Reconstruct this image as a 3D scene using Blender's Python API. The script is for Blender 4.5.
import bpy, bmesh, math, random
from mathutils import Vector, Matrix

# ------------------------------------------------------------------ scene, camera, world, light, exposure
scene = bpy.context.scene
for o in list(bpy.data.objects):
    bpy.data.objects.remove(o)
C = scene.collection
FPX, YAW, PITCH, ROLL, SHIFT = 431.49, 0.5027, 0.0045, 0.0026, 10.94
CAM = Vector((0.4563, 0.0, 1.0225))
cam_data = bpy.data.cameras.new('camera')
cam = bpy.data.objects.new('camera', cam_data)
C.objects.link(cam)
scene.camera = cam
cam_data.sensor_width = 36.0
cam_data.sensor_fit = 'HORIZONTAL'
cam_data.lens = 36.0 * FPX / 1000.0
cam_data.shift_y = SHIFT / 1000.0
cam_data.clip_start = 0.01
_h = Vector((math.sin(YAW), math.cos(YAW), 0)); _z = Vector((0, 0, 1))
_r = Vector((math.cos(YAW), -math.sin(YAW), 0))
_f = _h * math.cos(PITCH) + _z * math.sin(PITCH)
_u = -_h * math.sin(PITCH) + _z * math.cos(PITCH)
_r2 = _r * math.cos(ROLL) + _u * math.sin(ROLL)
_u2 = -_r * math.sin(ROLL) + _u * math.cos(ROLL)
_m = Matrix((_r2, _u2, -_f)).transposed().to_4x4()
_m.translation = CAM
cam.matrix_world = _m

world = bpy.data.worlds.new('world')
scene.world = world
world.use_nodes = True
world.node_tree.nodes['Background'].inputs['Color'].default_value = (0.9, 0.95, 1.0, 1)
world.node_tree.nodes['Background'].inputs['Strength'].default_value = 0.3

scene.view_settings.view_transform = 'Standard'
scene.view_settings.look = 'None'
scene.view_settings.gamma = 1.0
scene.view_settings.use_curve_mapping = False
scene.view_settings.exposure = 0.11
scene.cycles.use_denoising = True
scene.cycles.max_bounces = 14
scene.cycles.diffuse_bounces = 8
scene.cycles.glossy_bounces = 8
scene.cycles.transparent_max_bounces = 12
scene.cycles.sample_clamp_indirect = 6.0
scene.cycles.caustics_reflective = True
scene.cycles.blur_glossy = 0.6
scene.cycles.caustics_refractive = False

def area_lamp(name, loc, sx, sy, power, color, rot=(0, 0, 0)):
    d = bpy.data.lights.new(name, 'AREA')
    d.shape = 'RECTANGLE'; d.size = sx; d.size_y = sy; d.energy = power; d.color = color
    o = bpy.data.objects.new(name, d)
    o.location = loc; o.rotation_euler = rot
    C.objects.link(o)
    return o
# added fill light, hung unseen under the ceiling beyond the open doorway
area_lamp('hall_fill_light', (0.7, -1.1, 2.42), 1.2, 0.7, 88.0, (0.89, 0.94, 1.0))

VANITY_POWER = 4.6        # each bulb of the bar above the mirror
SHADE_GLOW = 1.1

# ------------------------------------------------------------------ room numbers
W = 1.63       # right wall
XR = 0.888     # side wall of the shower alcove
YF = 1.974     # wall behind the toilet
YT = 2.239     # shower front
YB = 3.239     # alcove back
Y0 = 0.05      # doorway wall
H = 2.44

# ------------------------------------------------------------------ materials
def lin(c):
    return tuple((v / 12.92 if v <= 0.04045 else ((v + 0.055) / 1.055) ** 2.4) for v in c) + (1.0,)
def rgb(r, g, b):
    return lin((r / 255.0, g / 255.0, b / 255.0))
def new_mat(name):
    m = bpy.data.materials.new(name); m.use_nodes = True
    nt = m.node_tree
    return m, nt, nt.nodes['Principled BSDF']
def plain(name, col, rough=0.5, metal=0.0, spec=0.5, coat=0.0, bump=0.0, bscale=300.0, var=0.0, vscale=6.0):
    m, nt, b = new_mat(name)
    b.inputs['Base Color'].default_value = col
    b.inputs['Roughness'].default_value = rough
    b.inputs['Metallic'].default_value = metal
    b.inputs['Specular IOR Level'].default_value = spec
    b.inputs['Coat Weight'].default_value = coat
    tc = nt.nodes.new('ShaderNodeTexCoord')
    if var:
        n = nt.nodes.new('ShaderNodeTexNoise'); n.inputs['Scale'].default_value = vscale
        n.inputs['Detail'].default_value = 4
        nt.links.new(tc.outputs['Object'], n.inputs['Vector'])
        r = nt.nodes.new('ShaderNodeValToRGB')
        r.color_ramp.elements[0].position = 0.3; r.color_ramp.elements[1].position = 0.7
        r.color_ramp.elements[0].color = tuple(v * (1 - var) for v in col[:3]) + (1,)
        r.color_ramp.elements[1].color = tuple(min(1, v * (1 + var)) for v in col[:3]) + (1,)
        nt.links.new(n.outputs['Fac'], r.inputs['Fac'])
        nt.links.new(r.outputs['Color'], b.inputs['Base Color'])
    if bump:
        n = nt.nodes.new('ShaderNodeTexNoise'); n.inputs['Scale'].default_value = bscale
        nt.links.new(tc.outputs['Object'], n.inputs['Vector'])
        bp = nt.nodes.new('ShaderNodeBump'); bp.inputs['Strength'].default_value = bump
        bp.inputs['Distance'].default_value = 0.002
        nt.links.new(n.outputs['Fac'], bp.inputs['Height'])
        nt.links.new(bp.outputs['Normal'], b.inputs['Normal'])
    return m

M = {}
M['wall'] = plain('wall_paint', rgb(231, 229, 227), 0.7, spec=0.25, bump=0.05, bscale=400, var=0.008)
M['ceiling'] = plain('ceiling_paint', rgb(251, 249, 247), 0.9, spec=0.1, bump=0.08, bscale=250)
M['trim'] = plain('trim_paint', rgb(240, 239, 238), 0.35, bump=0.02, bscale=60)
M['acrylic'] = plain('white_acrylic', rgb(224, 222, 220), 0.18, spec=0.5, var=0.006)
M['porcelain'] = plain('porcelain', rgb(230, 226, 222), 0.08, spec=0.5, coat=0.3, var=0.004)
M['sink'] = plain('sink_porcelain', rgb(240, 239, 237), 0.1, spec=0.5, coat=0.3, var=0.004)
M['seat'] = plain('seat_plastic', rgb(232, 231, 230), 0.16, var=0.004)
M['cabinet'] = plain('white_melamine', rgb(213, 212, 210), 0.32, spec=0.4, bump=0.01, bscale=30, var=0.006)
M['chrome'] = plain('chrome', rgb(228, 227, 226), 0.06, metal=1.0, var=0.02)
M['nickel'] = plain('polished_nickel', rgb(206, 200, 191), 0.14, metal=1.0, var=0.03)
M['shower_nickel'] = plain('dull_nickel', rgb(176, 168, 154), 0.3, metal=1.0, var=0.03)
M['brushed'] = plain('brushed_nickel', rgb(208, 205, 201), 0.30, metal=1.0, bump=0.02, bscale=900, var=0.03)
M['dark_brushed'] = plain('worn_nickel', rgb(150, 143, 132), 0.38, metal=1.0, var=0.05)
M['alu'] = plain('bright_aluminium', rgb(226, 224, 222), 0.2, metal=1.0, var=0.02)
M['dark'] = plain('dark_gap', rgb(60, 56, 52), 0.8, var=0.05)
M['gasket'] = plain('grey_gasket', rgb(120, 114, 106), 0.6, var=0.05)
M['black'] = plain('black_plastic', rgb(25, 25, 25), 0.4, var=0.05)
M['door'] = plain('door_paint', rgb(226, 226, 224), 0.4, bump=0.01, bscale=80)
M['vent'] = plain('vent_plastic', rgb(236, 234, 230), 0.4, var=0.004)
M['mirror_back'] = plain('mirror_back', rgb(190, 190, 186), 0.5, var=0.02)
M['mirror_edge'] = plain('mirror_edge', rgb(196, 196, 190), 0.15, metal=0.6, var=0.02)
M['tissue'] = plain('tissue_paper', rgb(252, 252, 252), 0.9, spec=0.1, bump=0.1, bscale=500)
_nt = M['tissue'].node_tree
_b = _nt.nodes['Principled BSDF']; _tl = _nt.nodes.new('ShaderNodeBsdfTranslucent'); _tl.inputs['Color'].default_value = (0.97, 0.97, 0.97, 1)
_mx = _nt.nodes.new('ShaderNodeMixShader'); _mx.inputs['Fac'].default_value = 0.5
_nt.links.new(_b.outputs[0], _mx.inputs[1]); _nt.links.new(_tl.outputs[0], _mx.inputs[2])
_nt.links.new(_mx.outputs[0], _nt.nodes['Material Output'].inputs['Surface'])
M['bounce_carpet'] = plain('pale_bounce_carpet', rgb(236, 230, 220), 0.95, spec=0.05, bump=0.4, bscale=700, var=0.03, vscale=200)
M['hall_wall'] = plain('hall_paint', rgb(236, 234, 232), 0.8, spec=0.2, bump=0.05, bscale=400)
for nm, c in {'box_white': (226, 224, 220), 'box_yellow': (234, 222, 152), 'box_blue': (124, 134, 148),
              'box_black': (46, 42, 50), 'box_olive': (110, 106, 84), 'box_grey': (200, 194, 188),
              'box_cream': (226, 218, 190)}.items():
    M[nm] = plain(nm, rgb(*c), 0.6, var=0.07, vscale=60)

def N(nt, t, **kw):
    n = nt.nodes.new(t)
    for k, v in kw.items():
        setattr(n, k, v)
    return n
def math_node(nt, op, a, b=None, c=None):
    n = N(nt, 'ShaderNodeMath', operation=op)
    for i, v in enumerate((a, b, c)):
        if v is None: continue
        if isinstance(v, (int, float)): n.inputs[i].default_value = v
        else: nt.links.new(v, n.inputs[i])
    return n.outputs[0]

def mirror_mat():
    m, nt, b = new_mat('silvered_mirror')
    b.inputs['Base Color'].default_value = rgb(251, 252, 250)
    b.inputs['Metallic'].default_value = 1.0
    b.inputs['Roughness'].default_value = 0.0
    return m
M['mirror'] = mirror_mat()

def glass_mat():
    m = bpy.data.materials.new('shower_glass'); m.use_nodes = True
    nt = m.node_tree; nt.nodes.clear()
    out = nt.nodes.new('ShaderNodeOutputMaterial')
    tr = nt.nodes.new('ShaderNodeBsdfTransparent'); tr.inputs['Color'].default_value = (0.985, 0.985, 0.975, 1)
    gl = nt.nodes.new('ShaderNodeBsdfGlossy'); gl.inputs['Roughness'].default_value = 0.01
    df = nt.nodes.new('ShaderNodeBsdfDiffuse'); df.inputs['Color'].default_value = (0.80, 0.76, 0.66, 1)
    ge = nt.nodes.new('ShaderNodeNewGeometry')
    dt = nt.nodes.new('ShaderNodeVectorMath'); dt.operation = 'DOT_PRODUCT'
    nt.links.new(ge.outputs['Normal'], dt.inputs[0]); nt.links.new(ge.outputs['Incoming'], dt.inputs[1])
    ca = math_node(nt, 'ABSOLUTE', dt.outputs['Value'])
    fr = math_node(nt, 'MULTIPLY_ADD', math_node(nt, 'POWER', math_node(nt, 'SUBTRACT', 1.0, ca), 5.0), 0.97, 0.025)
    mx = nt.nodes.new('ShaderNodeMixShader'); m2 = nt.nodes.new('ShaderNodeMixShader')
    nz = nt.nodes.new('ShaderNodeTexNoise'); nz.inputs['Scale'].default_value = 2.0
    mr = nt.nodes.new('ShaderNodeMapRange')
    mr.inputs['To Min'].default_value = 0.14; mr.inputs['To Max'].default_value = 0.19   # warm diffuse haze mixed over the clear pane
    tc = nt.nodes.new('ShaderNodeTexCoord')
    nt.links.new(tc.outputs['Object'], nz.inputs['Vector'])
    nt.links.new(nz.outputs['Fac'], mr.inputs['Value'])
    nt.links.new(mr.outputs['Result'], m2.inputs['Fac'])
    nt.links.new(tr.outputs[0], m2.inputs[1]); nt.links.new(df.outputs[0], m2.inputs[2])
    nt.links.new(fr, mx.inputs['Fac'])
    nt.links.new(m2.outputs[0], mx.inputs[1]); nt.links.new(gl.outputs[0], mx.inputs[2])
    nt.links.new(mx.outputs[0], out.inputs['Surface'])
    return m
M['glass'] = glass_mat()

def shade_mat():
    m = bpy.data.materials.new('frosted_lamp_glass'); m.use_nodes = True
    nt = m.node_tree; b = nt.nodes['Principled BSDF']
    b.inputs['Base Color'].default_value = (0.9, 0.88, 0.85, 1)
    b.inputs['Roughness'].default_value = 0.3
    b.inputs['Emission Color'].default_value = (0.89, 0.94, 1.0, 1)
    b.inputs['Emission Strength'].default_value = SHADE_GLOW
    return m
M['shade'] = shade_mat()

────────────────

# Written exercise
Exactly repeat the lines running from the top of the listing to the line bearing "scene.cycles.caustics_refractive = False", both of those lines included, and only them.

# Reply
Reconstruct this image as a 3D scene using Blender's Python API. The script is for Blender 4.5.
import bpy, bmesh, math, random
from mathutils import Vector, Matrix

# ------------------------------------------------------------------ scene, camera, world, light, exposure
scene = bpy.context.scene
for o in list(bpy.data.objects):
    bpy.data.objects.remove(o)
C = scene.collection
FPX, YAW, PITCH, ROLL, SHIFT = 431.49, 0.5027, 0.0045, 0.0026, 10.94
CAM = Vector((0.4563, 0.0, 1.0225))
cam_data = bpy.data.cameras.new('camera')
cam = bpy.data.objects.new('camera', cam_data)
C.objects.link(cam)
scene.camera = cam
cam_data.sensor_width = 36.0
cam_data.sensor_fit = 'HORIZONTAL'
cam_data.lens = 36.0 * FPX / 1000.0
cam_data.shift_y = SHIFT / 1000.0
cam_data.clip_start = 0.01
_h = Vector((math.sin(YAW), math.cos(YAW), 0)); _z = Vector((0, 0, 1))
_r = Vector((math.cos(YAW), -math.sin(YAW), 0))
_f = _h * math.cos(PITCH) + _z * math.sin(PITCH)
_u = -_h * math.sin(PITCH) + _z * math.cos(PITCH)
_r2 = _r * math.cos(ROLL) + _u * math.sin(ROLL)
_u2 = -_r * math.sin(ROLL) + _u * math.cos(ROLL)
_m = Matrix((_r2, _u2, -_f)).transposed().to_4x4()
_m.translation = CAM
cam.matrix_world = _m

world = bpy.data.worlds.new('world')
scene.world = world
world.use_nodes = True
world.node_tree.nodes['Background'].inputs['Color'].default_value = (0.9, 0.95, 1.0, 1)
world.node_tree.nodes['Background'].inputs['Strength'].default_value = 0.3

scene.view_settings.view_transform = 'Standard'
scene.view_settings.look = 'None'
scene.view_settings.gamma = 1.0
scene.view_settings.use_curve_mapping = False
scene.view_settings.exposure = 0.11
scene.cycles.use_denoising = True
scene.cycles.max_bounces = 14
scene.cycles.diffuse_bounces = 8
scene.cycles.glossy_bounces = 8
scene.cycles.transparent_max_bounces = 12
scene.cycles.sample_clamp_indirect = 6.0
scene.cycles.caustics_reflective = True
scene.cycles.blur_glossy = 0.6
scene.cycles.caustics_refractive = False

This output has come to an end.